Create a Link Building Strategy
Now that you have your pages written out it is time to connect them. All sub-pillars should link to the main pillar. From there, look at your topics and decide which sub-pillars are relevant to each other and should be linked to one another. Well done link building will not only help with SEO, but will also keep users on your site for longer durations, as they keep clicking links to more sub-pillars including topics that they are interested in.
Does Blogging Help SEO?
Blogging is not only about creating content that is useful to your users, it can also be a huge help to your SEO efforts. Blogging positions your website as a relevant answer to search engine queries, especially if you do a thorough job of peppering your blogs with the keywords you discovered in your research. This will cause your site to rise in search engine rankings. In fact, blogging is so helpful to SEO, that an SEO strategy cannot really be considered complete if it is lacking a blogging component.

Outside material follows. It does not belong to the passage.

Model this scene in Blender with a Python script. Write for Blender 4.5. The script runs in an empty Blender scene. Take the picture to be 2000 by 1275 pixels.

Building Authority as an Industry Leader
Producing quality content that is relevant, educational, and useful will lead to your business being seen as an authority and leader in your industry. Being known in this way is of course a great way to lure in users. They will see your content as trustworthy, and thus will want to come to you for answers to their questions, making them more likely to choose your site from the SERP. However, being an industry leader also helps with SEO. Search engines give sites an authority score, and having a high authority score will result in search engines placing you higher in search rankings.
Why Is Having Duplicate Content an Issue for SEO?
Content is like anything else, in that being rare or unique makes it more valuable. Having duplicate content dilutes the ranking potential a single, unique page can have. This is because duplicate content, for lack of a better word, confuses search engines. When search engines see duplicate content they don’t know which page should be featured in search results. The search engine won’t know whether to direct the link metrics to one page, or keep it separated between multiple versions. This often results in both pages being seen as less valuable than a single page featuring the same content, which in turn causes them to be ranked lower in search results.
How Often Should I Write Content?
There is no magic number when it comes to writing content. However, at the very minimum you should be writing new content once per month. For optimum results, it is best to post new, high-quality content 1-2 times per week. Creating new content regularly ensures that your site is staying relevant and up-to-date. This helps to make sure you are continuously ranked highly by search engines. Users are also more likely to use a site that stays relevant and has the current information they need.